For customers in free-fall

Jan 19, 2010 10:29 GMT  ·  By

At Microsoft, security work focuses on more than simply bulletproofing the company’s own products, and has spanned into educating third-party professionals on the steps needed to secure their own software and environments. At the start of this week, the software giant made available the company’s Quick Security Reference. QSRs, short for Quick Security Reference, are security guidance whitepapers designed to allow IT pros to quickly access the necessary resources and information set up to help them fend off common attacks active in the wild.

Jeremy Dallman, security program manager, Security Development Lifecycle Team, noted that the QRSs were guidance papers for IT pros that have just discovered the infrastructure they’re responsible for is under attack or has even been compromised and don’t know what to do next. Dallman promises that the QRSs will serve as guidance on how to open a parachute for people already in free-fall.

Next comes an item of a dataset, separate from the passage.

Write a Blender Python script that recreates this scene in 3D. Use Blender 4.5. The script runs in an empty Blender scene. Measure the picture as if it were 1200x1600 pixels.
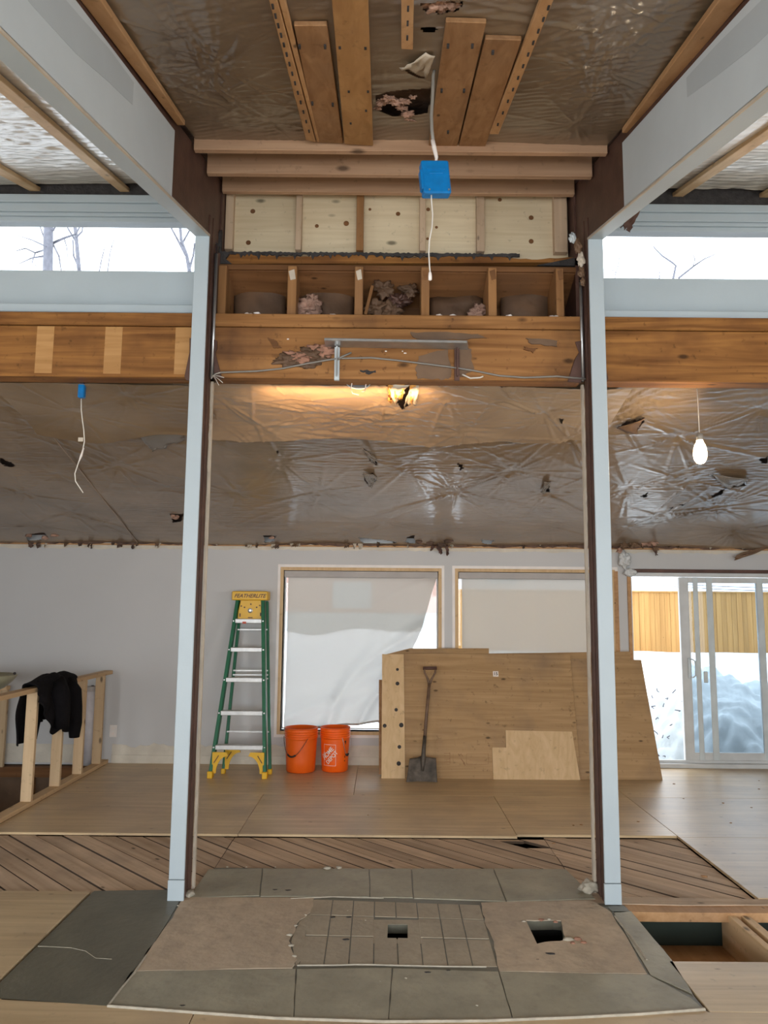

“A QSR is designed to provide the information necessary to quickly understand and address specific security threats from the perspectives of four IT-focused job roles (business decision makers, architect/program manager, developer, and tester). QSRs will also help establish security practices and provide a framework for addressing future incidents,” Dallman stated. “For those familiar with the SDL Optimization Model, the guidance contained in a QSR is targeted at organizations that fall into the “Basic” level of organizational maturity.”

At the start of this week, the Redmond company made available for download the first two QSRs. With the references offered to customers on January 18th, 2010, as free downloads, Microsoft is providing guidance on how to tackle scenarios involving Cross-Site Scripting and SQL Injection attacks.

“We chose these two topics since they represent the most common attack types a development or IT Pro team will encounter today,” Dallman added. “These papers were the result of some collaboration with some experts in both XSS and SQL Injection. I would like to thank each of them for sharing their knowledge and contributing to the paper.”